### Job
Print each line from the start of the records below up through the line where "bg.inputs[0].default_value = (0.93, 0.97, 1.0, 1);" is found, exactly as given.

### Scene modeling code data
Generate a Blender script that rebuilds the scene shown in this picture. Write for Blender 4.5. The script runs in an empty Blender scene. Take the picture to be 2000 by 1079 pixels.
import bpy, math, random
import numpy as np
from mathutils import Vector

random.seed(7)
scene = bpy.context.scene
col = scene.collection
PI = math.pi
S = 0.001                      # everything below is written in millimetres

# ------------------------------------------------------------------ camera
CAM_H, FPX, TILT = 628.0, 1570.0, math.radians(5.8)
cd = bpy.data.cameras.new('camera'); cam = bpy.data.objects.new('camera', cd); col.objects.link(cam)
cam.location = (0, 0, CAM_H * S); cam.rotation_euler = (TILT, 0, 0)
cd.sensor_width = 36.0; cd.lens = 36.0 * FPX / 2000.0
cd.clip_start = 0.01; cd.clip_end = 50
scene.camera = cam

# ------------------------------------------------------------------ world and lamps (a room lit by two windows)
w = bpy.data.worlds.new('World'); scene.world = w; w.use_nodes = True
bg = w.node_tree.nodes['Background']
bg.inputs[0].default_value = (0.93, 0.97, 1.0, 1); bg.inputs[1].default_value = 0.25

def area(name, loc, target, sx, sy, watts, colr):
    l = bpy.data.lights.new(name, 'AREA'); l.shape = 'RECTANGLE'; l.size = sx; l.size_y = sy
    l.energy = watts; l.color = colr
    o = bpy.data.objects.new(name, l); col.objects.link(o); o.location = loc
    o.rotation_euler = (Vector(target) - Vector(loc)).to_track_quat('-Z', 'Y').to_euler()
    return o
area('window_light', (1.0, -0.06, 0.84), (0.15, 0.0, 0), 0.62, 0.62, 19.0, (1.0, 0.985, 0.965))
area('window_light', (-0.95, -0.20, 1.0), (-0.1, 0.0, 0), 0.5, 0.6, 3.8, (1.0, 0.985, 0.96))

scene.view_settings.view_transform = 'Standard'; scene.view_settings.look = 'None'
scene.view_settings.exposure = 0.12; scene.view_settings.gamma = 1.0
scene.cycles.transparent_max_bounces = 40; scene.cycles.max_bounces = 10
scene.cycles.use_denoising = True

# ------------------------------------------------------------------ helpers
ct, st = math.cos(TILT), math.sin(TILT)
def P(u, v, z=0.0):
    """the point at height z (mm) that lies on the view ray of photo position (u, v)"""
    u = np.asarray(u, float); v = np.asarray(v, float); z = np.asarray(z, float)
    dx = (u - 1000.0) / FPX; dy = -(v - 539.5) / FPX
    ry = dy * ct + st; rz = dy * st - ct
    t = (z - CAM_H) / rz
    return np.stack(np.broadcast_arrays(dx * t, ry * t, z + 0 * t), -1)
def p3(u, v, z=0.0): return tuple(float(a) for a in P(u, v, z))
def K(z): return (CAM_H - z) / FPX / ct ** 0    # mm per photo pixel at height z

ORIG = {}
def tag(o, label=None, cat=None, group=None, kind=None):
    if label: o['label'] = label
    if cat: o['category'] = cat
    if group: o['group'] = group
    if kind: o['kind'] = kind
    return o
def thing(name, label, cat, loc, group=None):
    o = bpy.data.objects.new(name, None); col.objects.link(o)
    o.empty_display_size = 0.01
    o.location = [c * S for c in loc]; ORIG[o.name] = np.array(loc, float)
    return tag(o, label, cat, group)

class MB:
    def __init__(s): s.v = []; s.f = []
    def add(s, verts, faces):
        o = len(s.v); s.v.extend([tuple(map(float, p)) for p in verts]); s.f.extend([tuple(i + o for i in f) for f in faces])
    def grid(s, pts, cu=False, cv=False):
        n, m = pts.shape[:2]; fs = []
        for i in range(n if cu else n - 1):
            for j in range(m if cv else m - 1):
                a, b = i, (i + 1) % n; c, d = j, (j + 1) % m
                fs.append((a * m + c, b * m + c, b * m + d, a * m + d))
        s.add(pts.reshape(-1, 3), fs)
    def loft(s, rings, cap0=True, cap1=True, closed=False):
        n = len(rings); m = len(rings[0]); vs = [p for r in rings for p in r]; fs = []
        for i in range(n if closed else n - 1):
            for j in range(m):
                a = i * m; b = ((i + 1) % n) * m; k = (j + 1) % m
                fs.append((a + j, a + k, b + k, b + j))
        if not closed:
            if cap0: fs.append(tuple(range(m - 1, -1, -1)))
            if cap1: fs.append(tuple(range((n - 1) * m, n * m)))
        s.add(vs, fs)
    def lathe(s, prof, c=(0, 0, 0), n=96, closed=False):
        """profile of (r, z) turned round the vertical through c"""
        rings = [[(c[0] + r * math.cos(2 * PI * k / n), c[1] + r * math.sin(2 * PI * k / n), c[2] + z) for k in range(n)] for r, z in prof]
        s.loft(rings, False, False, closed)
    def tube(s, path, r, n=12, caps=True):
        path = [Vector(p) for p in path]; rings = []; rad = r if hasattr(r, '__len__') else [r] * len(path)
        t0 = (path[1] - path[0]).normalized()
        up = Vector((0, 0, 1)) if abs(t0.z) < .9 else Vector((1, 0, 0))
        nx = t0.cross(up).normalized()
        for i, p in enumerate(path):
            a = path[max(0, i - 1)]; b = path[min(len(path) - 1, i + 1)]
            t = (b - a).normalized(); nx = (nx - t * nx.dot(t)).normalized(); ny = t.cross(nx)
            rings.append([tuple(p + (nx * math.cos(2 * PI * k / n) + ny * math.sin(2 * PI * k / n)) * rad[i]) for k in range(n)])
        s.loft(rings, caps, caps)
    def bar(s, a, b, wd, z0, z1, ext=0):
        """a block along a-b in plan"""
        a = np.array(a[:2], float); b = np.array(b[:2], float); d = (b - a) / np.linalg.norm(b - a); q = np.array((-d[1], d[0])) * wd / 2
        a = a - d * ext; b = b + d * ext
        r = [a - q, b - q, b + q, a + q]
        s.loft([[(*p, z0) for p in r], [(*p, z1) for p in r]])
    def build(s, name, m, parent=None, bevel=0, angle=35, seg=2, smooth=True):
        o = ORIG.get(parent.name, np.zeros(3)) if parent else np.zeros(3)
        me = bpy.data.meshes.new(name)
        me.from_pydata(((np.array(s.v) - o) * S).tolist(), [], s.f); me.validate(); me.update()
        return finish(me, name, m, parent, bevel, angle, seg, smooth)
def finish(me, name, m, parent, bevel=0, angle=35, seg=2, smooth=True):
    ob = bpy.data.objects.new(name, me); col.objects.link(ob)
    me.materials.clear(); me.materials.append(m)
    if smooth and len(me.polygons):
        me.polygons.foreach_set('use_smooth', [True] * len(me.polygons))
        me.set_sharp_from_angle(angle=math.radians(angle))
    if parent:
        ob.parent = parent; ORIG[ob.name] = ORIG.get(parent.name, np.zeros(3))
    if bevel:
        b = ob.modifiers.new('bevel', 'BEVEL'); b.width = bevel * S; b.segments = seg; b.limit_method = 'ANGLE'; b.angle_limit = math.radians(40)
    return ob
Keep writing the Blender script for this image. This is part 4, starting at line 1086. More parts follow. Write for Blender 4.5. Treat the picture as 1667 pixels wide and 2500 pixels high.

### Exercise answer
Generate a Blender script that rebuilds the scene shown in this picture. Write for Blender 4.5. The script runs in an empty Blender scene. Take the picture to be 2000 by 1079 pixels.
import bpy, math, random
import numpy as np
from mathutils import Vector

random.seed(7)
scene = bpy.context.scene
col = scene.collection
PI = math.pi
S = 0.001                      # everything below is written in millimetres

# ------------------------------------------------------------------ camera
CAM_H, FPX, TILT = 628.0, 1570.0, math.radians(5.8)
cd = bpy.data.cameras.new('camera'); cam = bpy.data.objects.new('camera', cd); col.objects.link(cam)
cam.location = (0, 0, CAM_H * S); cam.rotation_euler = (TILT, 0, 0)
cd.sensor_width = 36.0; cd.lens = 36.0 * FPX / 2000.0
cd.clip_start = 0.01; cd.clip_end = 50
scene.camera = cam

# ------------------------------------------------------------------ world and lamps (a room lit by two windows)
w = bpy.data.worlds.new('World'); scene.world = w; w.use_nodes = True
bg = w.node_tree.nodes['Background']
bg.inputs[0].default_value = (0.93, 0.97, 1.0, 1); bg.inputs[1].default_value = 0.25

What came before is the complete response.